12. A reaction system for carbon dioxide hydrogenation comprising: a first gas mixer configured to receive a carbon dioxide feed stream (106) at a temperature of from 600°C to 1000°C and a first hydrogen feed stream (112) at a temperature of from 600°C to 1000°C and to mix the two streams obtaining a first mixed feed stream (114); optionally, a first heat exchanger (136) configured to receive the first mixed feed stream (114) and to heat the first mixed feed stream to a temperature of from 800°C to 1000°C obtaining a heated first mixed feed stream (138); and a first reactor (116) configured to receive the first mixed feed stream (114) and/or the heated first mixed feed stream (138) at a temperature of from 800°C to 1000°C and to contact it with a catalyst inside the first reactor (116) to obtain a first product stream (118) containing at least carbon monoxide, water and unreacted carbon dioxide.

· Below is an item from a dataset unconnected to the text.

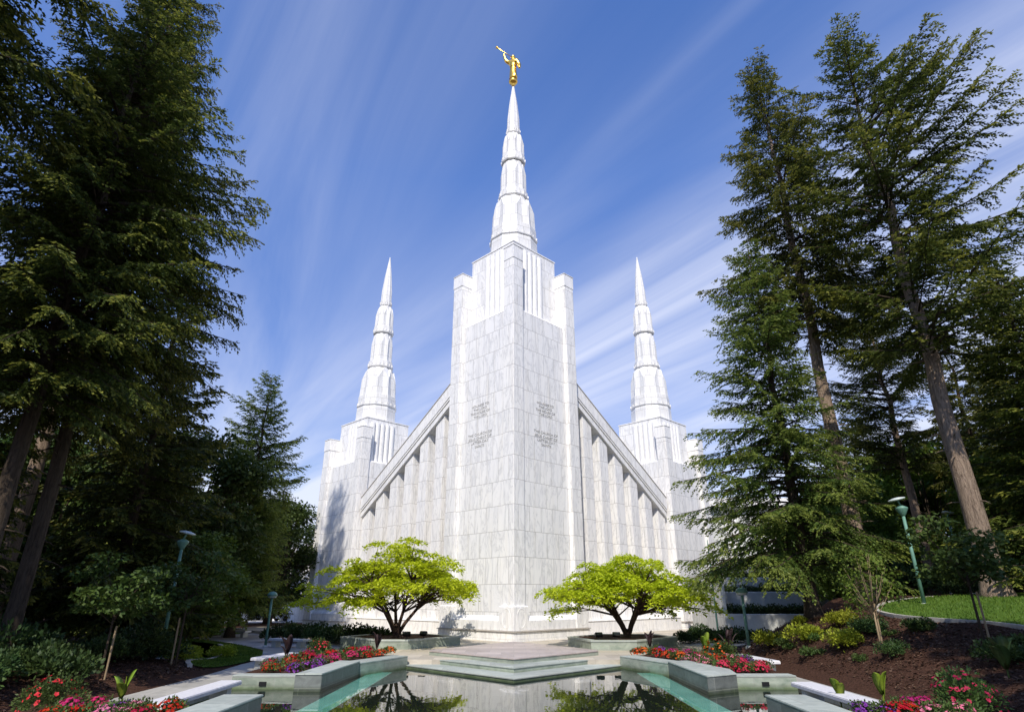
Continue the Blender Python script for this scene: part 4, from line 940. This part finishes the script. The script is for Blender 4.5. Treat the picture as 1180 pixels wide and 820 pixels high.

13. The reaction system of claim 12, characterized in that the reaction system further comprises a second heat exchanger (128) configured to receive a second mixed feed stream (126) as a mixture of the first product stream (118) and a second hydrogen feed stream (124) and to heat the second mixed feed stream (126) to a temperature of from 800°C to 1000°C; and a second reactor (132) configured to receive the heated second mixed feed stream (130) and to contact it with a catalyst inside the second reactor (132) to obtain a second product stream (134) containing at least carbon monoxide, water and unreacted carbon dioxide.